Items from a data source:

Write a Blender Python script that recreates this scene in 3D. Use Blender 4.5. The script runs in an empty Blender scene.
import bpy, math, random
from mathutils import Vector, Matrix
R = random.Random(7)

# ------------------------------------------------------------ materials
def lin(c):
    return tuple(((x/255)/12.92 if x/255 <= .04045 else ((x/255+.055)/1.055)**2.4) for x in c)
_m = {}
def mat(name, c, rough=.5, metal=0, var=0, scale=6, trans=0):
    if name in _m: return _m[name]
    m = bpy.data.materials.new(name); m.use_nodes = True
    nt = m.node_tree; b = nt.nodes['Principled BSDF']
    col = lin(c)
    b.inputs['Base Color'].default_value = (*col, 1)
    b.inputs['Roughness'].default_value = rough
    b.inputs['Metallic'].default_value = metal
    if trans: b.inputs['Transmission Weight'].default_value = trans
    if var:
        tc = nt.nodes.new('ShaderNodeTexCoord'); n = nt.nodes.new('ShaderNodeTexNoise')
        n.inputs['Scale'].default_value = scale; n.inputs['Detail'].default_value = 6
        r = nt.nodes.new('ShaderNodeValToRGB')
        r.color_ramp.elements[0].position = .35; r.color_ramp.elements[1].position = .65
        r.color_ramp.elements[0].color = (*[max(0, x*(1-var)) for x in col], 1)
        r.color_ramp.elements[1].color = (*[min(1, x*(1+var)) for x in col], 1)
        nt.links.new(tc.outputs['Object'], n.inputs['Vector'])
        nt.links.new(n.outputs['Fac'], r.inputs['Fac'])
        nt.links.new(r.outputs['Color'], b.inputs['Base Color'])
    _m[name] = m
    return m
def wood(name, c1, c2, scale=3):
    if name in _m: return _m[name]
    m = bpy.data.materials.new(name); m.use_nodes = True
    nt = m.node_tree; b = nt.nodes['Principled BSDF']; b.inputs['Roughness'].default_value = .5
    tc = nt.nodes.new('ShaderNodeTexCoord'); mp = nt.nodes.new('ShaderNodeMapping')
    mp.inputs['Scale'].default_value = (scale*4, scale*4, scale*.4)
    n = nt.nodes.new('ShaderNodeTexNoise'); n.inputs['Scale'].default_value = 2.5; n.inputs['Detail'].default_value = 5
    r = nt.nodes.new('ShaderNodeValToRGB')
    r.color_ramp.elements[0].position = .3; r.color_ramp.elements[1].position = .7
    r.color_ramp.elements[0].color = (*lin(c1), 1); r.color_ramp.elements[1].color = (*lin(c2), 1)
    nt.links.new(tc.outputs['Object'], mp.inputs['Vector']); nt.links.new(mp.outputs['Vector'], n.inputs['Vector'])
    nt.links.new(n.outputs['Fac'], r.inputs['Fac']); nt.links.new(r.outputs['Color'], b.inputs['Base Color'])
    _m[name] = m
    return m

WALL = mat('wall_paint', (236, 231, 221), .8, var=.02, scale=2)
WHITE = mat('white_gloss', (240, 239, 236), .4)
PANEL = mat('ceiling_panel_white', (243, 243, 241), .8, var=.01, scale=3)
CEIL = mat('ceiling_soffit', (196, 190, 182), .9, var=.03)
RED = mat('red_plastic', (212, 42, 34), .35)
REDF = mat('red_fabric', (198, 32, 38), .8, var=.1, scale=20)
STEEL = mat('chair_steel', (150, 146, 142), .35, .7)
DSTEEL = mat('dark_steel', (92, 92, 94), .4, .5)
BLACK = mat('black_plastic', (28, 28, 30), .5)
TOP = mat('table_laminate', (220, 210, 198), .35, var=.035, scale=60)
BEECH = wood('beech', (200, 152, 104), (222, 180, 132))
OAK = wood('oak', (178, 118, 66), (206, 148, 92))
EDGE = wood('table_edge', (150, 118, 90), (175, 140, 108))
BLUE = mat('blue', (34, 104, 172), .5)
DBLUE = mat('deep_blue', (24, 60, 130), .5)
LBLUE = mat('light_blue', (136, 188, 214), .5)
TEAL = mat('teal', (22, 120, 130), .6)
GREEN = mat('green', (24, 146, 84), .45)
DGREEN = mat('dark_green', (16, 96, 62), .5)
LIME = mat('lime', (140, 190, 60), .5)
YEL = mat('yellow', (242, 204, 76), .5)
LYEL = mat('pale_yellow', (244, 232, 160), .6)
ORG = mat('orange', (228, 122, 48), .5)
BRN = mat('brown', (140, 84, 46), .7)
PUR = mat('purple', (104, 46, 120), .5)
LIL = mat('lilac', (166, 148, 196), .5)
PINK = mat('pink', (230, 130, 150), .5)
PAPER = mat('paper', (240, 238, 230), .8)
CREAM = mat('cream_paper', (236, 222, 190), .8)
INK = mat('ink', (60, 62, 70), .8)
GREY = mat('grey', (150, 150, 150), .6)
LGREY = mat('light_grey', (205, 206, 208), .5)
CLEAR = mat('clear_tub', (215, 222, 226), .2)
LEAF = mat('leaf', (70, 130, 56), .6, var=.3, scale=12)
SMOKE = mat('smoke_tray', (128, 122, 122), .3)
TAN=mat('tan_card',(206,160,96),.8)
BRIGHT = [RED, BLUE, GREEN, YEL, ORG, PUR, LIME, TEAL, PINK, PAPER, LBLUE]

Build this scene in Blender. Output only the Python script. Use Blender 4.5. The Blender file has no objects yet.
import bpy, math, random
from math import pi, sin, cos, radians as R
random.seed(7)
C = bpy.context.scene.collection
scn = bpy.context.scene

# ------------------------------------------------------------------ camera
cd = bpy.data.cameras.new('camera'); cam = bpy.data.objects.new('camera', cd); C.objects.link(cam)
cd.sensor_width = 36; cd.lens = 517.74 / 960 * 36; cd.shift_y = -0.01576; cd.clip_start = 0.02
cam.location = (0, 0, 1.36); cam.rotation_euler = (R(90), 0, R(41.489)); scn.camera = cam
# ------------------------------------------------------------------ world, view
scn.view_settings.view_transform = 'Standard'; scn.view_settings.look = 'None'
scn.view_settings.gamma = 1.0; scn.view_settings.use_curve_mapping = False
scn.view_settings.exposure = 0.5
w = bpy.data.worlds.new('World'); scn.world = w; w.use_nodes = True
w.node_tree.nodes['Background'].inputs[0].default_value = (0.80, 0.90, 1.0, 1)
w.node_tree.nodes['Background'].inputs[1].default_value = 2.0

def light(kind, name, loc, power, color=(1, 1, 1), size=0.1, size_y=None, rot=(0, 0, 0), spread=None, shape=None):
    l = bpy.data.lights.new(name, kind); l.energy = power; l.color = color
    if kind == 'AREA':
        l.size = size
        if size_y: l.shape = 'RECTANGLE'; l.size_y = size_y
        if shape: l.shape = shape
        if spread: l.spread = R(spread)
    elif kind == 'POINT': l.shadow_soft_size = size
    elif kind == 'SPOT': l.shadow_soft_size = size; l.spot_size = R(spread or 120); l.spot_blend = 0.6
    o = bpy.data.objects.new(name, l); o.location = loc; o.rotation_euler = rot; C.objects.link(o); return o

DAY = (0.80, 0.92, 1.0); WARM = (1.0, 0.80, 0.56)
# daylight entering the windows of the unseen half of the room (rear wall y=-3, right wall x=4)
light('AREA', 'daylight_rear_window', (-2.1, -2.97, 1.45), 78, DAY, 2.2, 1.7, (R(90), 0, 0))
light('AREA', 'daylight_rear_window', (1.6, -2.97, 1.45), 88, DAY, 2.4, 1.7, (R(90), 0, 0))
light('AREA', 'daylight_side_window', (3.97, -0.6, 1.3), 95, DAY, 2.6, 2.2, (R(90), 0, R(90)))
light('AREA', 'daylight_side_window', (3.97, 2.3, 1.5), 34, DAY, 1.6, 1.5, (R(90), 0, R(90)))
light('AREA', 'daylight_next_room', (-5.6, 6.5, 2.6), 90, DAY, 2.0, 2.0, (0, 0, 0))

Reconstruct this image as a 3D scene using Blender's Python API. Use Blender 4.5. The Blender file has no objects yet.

▶ OBJECTIVE: Set down each entry again, unchanged.

▶ RESULT:
Write a Blender Python script that recreates this scene in 3D. Use Blender 4.5. The script runs in an empty Blender scene.
import bpy, math, random
from mathutils import Vector, Matrix
R = random.Random(7)

# ------------------------------------------------------------ materials
def lin(c):
    return tuple(((x/255)/12.92 if x/255 <= .04045 else ((x/255+.055)/1.055)**2.4) for x in c)
_m = {}
def mat(name, c, rough=.5, metal=0, var=0, scale=6, trans=0):
    if name in _m: return _m[name]
    m = bpy.data.materials.new(name); m.use_nodes = True
    nt = m.node_tree; b = nt.nodes['Principled BSDF']
    col = lin(c)
    b.inputs['Base Color'].default_value = (*col, 1)
    b.inputs['Roughness'].default_value = rough
    b.inputs['Metallic'].default_value = metal
    if trans: b.inputs['Transmission Weight'].default_value = trans
    if var:
        tc = nt.nodes.new('ShaderNodeTexCoord'); n = nt.nodes.new('ShaderNodeTexNoise')
        n.inputs['Scale'].default_value = scale; n.inputs['Detail'].default_value = 6
        r = nt.nodes.new('ShaderNodeValToRGB')
        r.color_ramp.elements[0].position = .35; r.color_ramp.elements[1].position = .65
        r.color_ramp.elements[0].color = (*[max(0, x*(1-var)) for x in col], 1)
        r.color_ramp.elements[1].color = (*[min(1, x*(1+var)) for x in col], 1)
        nt.links.new(tc.outputs['Object'], n.inputs['Vector'])
        nt.links.new(n.outputs['Fac'], r.inputs['Fac'])
        nt.links.new(r.outputs['Color'], b.inputs['Base Color'])
    _m[name] = m
    return m
def wood(name, c1, c2, scale=3):
    if name in _m: return _m[name]
    m = bpy.data.materials.new(name); m.use_nodes = True
    nt = m.node_tree; b = nt.nodes['Principled BSDF']; b.inputs['Roughness'].default_value = .5
    tc = nt.nodes.new('ShaderNodeTexCoord'); mp = nt.nodes.new('ShaderNodeMapping')
    mp.inputs['Scale'].default_value = (scale*4, scale*4, scale*.4)
    n = nt.nodes.new('ShaderNodeTexNoise'); n.inputs['Scale'].default_value = 2.5; n.inputs['Detail'].default_value = 5
    r = nt.nodes.new('ShaderNodeValToRGB')
    r.color_ramp.elements[0].position = .3; r.color_ramp.elements[1].position = .7
    r.color_ramp.elements[0].color = (*lin(c1), 1); r.color_ramp.elements[1].color = (*lin(c2), 1)
    nt.links.new(tc.outputs['Object'], mp.inputs['Vector']); nt.links.new(mp.outputs['Vector'], n.inputs['Vector'])
    nt.links.new(n.outputs['Fac'], r.inputs['Fac']); nt.links.new(r.outputs['Color'], b.inputs['Base Color'])
    _m[name] = m
    return m

WALL = mat('wall_paint', (236, 231, 221), .8, var=.02, scale=2)
WHITE = mat('white_gloss', (240, 239, 236), .4)
PANEL = mat('ceiling_panel_white', (243, 243, 241), .8, var=.01, scale=3)
CEIL = mat('ceiling_soffit', (196, 190, 182), .9, var=.03)
RED = mat('red_plastic', (212, 42, 34), .35)
REDF = mat('red_fabric', (198, 32, 38), .8, var=.1, scale=20)
STEEL = mat('chair_steel', (150, 146, 142), .35, .7)
DSTEEL = mat('dark_steel', (92, 92, 94), .4, .5)
BLACK = mat('black_plastic', (28, 28, 30), .5)
TOP = mat('table_laminate', (220, 210, 198), .35, var=.035, scale=60)
BEECH = wood('beech', (200, 152, 104), (222, 180, 132))
OAK = wood('oak', (178, 118, 66), (206, 148, 92))
EDGE = wood('table_edge', (150, 118, 90), (175, 140, 108))
BLUE = mat('blue', (34, 104, 172), .5)
DBLUE = mat('deep_blue', (24, 60, 130), .5)
LBLUE = mat('light_blue', (136, 188, 214), .5)
TEAL = mat('teal', (22, 120, 130), .6)
GREEN = mat('green', (24, 146, 84), .45)
DGREEN = mat('dark_green', (16, 96, 62), .5)
LIME = mat('lime', (140, 190, 60), .5)
YEL = mat('yellow', (242, 204, 76), .5)
LYEL = mat('pale_yellow', (244, 232, 160), .6)
ORG = mat('orange', (228, 122, 48), .5)
BRN = mat('brown', (140, 84, 46), .7)
PUR = mat('purple', (104, 46, 120), .5)
LIL = mat('lilac', (166, 148, 196), .5)
PINK = mat('pink', (230, 130, 150), .5)
PAPER = mat('paper', (240, 238, 230), .8)
CREAM = mat('cream_paper', (236, 222, 190), .8)
INK = mat('ink', (60, 62, 70), .8)
GREY = mat('grey', (150, 150, 150), .6)
LGREY = mat('light_grey', (205, 206, 208), .5)
CLEAR = mat('clear_tub', (215, 222, 226), .2)
LEAF = mat('leaf', (70, 130, 56), .6, var=.3, scale=12)
SMOKE = mat('smoke_tray', (128, 122, 122), .3)
TAN=mat('tan_card',(206,160,96),.8)
BRIGHT = [RED, BLUE, GREEN, YEL, ORG, PUR, LIME, TEAL, PINK, PAPER, LBLUE]

Build this scene in Blender. Output only the Python script. Use Blender 4.5. The Blender file has no objects yet.
import bpy, math, random
from math import pi, sin, cos, radians as R
random.seed(7)
C = bpy.context.scene.collection
scn = bpy.context.scene

# ------------------------------------------------------------------ camera
cd = bpy.data.cameras.new('camera'); cam = bpy.data.objects.new('camera', cd); C.objects.link(cam)
cd.sensor_width = 36; cd.lens = 517.74 / 960 * 36; cd.shift_y = -0.01576; cd.clip_start = 0.02
cam.location = (0, 0, 1.36); cam.rotation_euler = (R(90), 0, R(41.489)); scn.camera = cam
# ------------------------------------------------------------------ world, view
scn.view_settings.view_transform = 'Standard'; scn.view_settings.look = 'None'
scn.view_settings.gamma = 1.0; scn.view_settings.use_curve_mapping = False
scn.view_settings.exposure = 0.5
w = bpy.data.worlds.new('World'); scn.world = w; w.use_nodes = True
w.node_tree.nodes['Background'].inputs[0].default_value = (0.80, 0.90, 1.0, 1)
w.node_tree.nodes['Background'].inputs[1].default_value = 2.0

def light(kind, name, loc, power, color=(1, 1, 1), size=0.1, size_y=None, rot=(0, 0, 0), spread=None, shape=None):
    l = bpy.data.lights.new(name, kind); l.energy = power; l.color = color
    if kind == 'AREA':
        l.size = size
        if size_y: l.shape = 'RECTANGLE'; l.size_y = size_y
        if shape: l.shape = shape
        if spread: l.spread = R(spread)
    elif kind == 'POINT': l.shadow_soft_size = size
    elif kind == 'SPOT': l.shadow_soft_size = size; l.spot_size = R(spread or 120); l.spot_blend = 0.6
    o = bpy.data.objects.new(name, l); o.location = loc; o.rotation_euler = rot; C.objects.link(o); return o

DAY = (0.80, 0.92, 1.0); WARM = (1.0, 0.80, 0.56)
# daylight entering the windows of the unseen half of the room (rear wall y=-3, right wall x=4)
light('AREA', 'daylight_rear_window', (-2.1, -2.97, 1.45), 78, DAY, 2.2, 1.7, (R(90), 0, 0))
light('AREA', 'daylight_rear_window', (1.6, -2.97, 1.45), 88, DAY, 2.4, 1.7, (R(90), 0, 0))
light('AREA', 'daylight_side_window', (3.97, -0.6, 1.3), 95, DAY, 2.6, 2.2, (R(90), 0, R(90)))
light('AREA', 'daylight_side_window', (3.97, 2.3, 1.5), 34, DAY, 1.6, 1.5, (R(90), 0, R(90)))
light('AREA', 'daylight_next_room', (-5.6, 6.5, 2.6), 90, DAY, 2.0, 2.0, (0, 0, 0))

Reconstruct this image as a 3D scene using Blender's Python API. Use Blender 4.5. The Blender file has no objects yet.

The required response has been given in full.